Task to complete:
Write each line of the material exactly as given, from the top through the line that contains "m.build('woodland_trunks', M['bark'], kind='stuff')", and omit all pictures.

Source material:

* START *

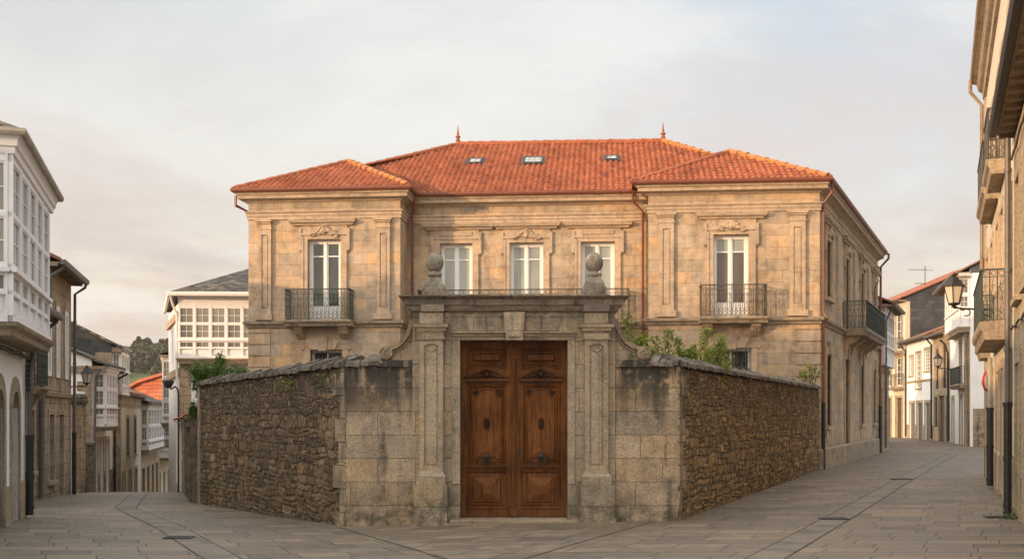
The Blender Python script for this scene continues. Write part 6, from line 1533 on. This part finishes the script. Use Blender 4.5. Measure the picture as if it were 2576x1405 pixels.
for k,u in enumerate((322,334,346,353,362,371,383,392,402,412,425)):
    y = 520; x = (u-CX)/F*y; z = hillz(x,y); hh = (7,8,9.5,10.5,9.5,10,7.5,7.5,9,8.5,9)[k]
    for q_ in range(3): crown((x+r.uniform(-1.4,1.4),y+r.uniform(-2,2),z+hh*(.62+.13*q_)),2.4-.4*q_,hh*.24,170)
lf.build('woodland', M['leafd'], cat=None, kind='stuff')
m = MB()
for k,u in enumerate((322,334,346,353,362,371,383,392,402,412,425)):
    x = (u-CX)/F*520; z = hillz(x,520); m.tube([(x,520,z-1),(x,520,z+7)],[.35,.12],5)
m.build('woodland_trunks', M['bark'], kind='stuff')

HAZE = 0.00018
if HAZE:
    hz = NT('evening_haze'); pv = hz.n('VolumePrincipled', None, Density=HAZE); pv.inputs['Color'].default_value = (.95,.86,.76,1); pv.inputs['Anisotropy'].default_value = .3
    hz.t.links.new(pv.outputs[0], hz.out.inputs[1]); m = MB(); m.box(-1520,1520,-320,1820,-14,48); m.build('haze', hz.m, kind='stuff')
# ------------------------------------------------------------------ SKY, SUN, CAMERA
SUN_AZ, SUN_EL = math.radians(238), math.radians(8.5)      # compass direction the light comes from (0 = +Y, clockwise)
sd = Vector((math.sin(SUN_AZ)*math.cos(SUN_EL), math.cos(SUN_AZ)*math.cos(SUN_EL), math.sin(SUN_EL)))
W = bpy.data.worlds.new('World'); SC.world = W; W.use_nodes = True; wt = W.node_tree; wt.nodes.clear()
class WT(NT):
    def __init__(s): s.t = wt; s.m = None
w = WT(); out = wt.nodes.new('ShaderNodeOutputWorld')
tc = w.n('TexCoord'); sep = w.n('SeparateXYZ', None, Vector=tc.outputs[0]); el = sep.outputs[2]
sky = w.n('TexSky', {'sky_type':'NISHITA','sun_disc':False}); sky.sun_elevation = SUN_EL; sky.sun_rotation = SUN_AZ; sky.dust_density = 2.0; sky.air_density = 1.2
skyc = w.mix(1.0, sky.outputs[0], (.10,.10,.10,1), 'MULTIPLY')
az = w.math('DIVIDE', sep.outputs[0], w.math('MAXIMUM', sep.outputs[1], .05))
grad = w.ramp(w.math('MULTIPLY', el, 1.0), [(0.0,(.82,.63,.46)),(.06,(.86,.70,.54)),(.13,(.86,.77,.67)),(.22,(.84,.82,.77)),(.36,(.74,.77,.78)),(.7,(.55,.62,.70)),(1,(.5,.58,.68))])
right = w.math('MULTIPLY', w.rng(az, -.1, .5), w.rng(el, .08, .4))
grad = w.mix(right, grad, (.54,.665,.82,1))
# layered cloud: stretched noise on a flattened dome
dv = w.n('CombineXYZ', None, X=w.math('DIVIDE', sep.outputs[0], w.math('ADD', w.math('MAXIMUM', el, 0.0), .12)), Y=w.math('DIVIDE', sep.outputs[1], w.math('ADD', w.math('MAXIMUM', el, 0.0), .12)), Z=el)
cn = w.noise(dv.outputs[0], .55, 7, .58, .4); cn2 = w.n('Mapping', None, Vector=tc.outputs[0]); cn2.inputs[3].default_value = (2.6,2.6,11); cn2.inputs[2].default_value = (0,.12,0); cn3 = w.noise(cn2.outputs[0], 1.0, 6, .55, .3)
cl = w.ramp(el, [(0,(.76,.58,.49)),(.12,(.68,.585,.55)),(.22,(.78,.69,.65)),(.32,(.70,.70,.72)),(.6,(.62,.67,.73))])
c1_ = w.mix(w.math('MULTIPLY', w.rng(cn3, .44, .60), .75), grad, cl)
c1_ = w.mix(w.math('MULTIPLY', w.rng(cn, .49, .62), .9), c1_, w.mix(.6, c1_, (1.0,.97,.92,1)))
c1_ = w.mix(w.math('MULTIPLY', w.rng(cn, .52, .40), .8), c1_, cl)
fin = w.mix(.88, skyc, c1_)
dotn = w.n('VectorMath', {'operation':'DOT_PRODUCT'}, _0=tc.outputs[0]); dotn.inputs[1].default_value = (sd.x,sd.y,sd.z)
glow = w.math('MULTIPLY', w.rng(dotn.outputs['Value'], .0, 1.0), 1.0)
gl2 = w.mix(1.0, w.mix(glow, (0,0,0,1), (1.55,1.30,1.02,1)), w.mix(w.rng(el, .36, .95), (0,0,0,1), (.90,.86,.80,1)), 'ADD')
fin = w.mix(1.0, fin, gl2, 'ADD')
below = w.math('LESS_THAN', el, 0.0); fin = w.mix(w.math('MULTIPLY', w.rng(el, -.02, -.0, 1.0, 0.0), 1.0), fin, (.30,.26,.22,1))
bg = w.n('Background', None, Color=fin, Strength=1.12); wt.links.new(bg.outputs[0], out.inputs[0])
sl = bpy.data.lights.new('sun', 'SUN'); sl.energy = 4.3; sl.angle = math.radians(.9); sl.color = (1.0,.64,.345)
so = bpy.data.objects.new('sun', sl); COL.objects.link(so); so.rotation_euler = (-sd).to_track_quat('-Z','Y').to_euler()
cd = bpy.data.cameras.new('camera'); cd.sensor_width = 36; cd.lens = 36*F/2576; cd.clip_end = 5000; cd.clip_start = .1
cd.shift_y = (HY-702.5)/2576; co = bpy.data.objects.new('camera', cd); COL.objects.link(co); co.location = (0,0,EYE); co.rotation_euler = (math.pi/2,0,0); SC.camera = co
SC.view_settings.view_transform = 'Standard'; SC.view_settings.look = 'None'; SC.view_settings.exposure = 0; SC.view_settings.gamma = 1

* END *

Solution:
The Blender Python script for this scene continues. Write part 6, from line 1533 on. This part finishes the script. Use Blender 4.5. Measure the picture as if it were 2576x1405 pixels.
for k,u in enumerate((322,334,346,353,362,371,383,392,402,412,425)):
    y = 520; x = (u-CX)/F*y; z = hillz(x,y); hh = (7,8,9.5,10.5,9.5,10,7.5,7.5,9,8.5,9)[k]
    for q_ in range(3): crown((x+r.uniform(-1.4,1.4),y+r.uniform(-2,2),z+hh*(.62+.13*q_)),2.4-.4*q_,hh*.24,170)
lf.build('woodland', M['leafd'], cat=None, kind='stuff')
m = MB()
for k,u in enumerate((322,334,346,353,362,371,383,392,402,412,425)):
    x = (u-CX)/F*520; z = hillz(x,520); m.tube([(x,520,z-1),(x,520,z+7)],[.35,.12],5)
m.build('woodland_trunks', M['bark'], kind='stuff')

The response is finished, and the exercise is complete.